“As negotiations with Iran broke down Tuesday before they had even begun, President Trump asked aides whether the U.S. should resume attacks on the country, according to U.S. officials.
Just hours earlier, White House officials had been optimistic that Vice President JD Vance, set to depart for Islamabad Tuesday, would be able to strike a deal with Iran and get something in writing unlike his trip to Pakistan two weeks prior, a U.S. official said. Air Force Two sat idle most of the day at Joint Base Andrews in suburban Washington awaiting Vance.
Pakistani mediators said Iran's top leaders had told them earlier that their negotiating team would also travel to Islamabad on Tuesday. Then, with the clock ticking toward Trump's cease-fire deadline, Iran reversed course.

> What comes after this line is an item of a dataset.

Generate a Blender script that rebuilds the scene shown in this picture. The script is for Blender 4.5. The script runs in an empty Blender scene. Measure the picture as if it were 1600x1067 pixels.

In a series of frenzied meetings throughout the day at White House, Trump weighed his options with Vance, top security officials as well as his son-in-law Jared Kushner and Steve Witkoff, who were also supposed to depart Tuesday for Islamabad for negotiations.
By early afternoon, Vance's trip was paused. By evening, it was delayed indefinitely.
During the meetings, aides told Trump that Iran's government wasn't a unified entity, with hard-line factions in Tehran unwilling to bend to the president's demands. Questions were raised at the White House about whether Iran was really even in a position to negotiate and stick to any commitments.
Even as Trump asked about resuming the bombing campaign, officials said he seemed wary about restarting hostilities and prolonging a conflict that is deeply unpopular with the American public.
Trump and his team split the difference: maintain pressure on Iran indefinitely until the regime makes a concrete offer to the U.S. After that, the president could gauge whether negotiations could proceed or if he would have to order a new wave of strikes on the Islamic Republic.
Trump said in a social-media post that he would maintain the blockade and extend the cease-fire, which was set to expire Wednesday, as long as talks continue. Vance could still leave later in the week, but Trump is privately discussing canceling the trip altogether, a U.S. official said.
Later Tuesday, Trump said in a social-media post that if the U.S. ends its blockade of Iranian ports, "there can never be a deal with Iran."
The game of chicken complicated the effort to negotiate an end to a conflict that has left thousands dead.
Delaying tactics aren't uncommon in negotiations where every detail can be a source of leverage. But mediators said Tehran's last-minute curveball this time reflected its anger at the week-old American blockade of its ports and an effort by the government's hard-liners to extract the highest possible price to end the war.
The U.S. military raised the pressure on Iran Tuesday by boarding a sanctioned crude-oil tanker in the Indian Ocean, part of an effort to crack down on ships in the so-called shadow fleet that help Iran evade sanctions.
Tehran went into the first round of talks earlier in April confident that its grip on the Strait of Hormuz and the ability of its drones and missiles to inflict economic pain on the Gulf and global economy had given it leverage in the talks.
The U.S. blockade, which took effect 24 hours after the first round ended without a deal, has been largely effective.
"I think it levels the scales of pressure between the U.S. and Iran," Michael Singh, a former senior director for Middle East affairs at the National Security Council who is now at the Washington Institute think tank, said of the blockade. "Previously Iran was exporting oil and no one else was, which meant time and pressure were working against Washington."” [1]
The Iranians are having no election soon. Trump has midterms in November that could take away his power through impeachment. Is this the same pressure or what?
1. World News: Iran Holds Back Team From U.S. Talks --- Trump asks aides about resumption of bombing after Vance trip is put on pause. Said, Summer; Norman, Laurence; Ward, Alexander; Andrews, Natalie. Wall Street Journal, Eastern edition; New York, N.Y.. 22 Apr 2026: A8.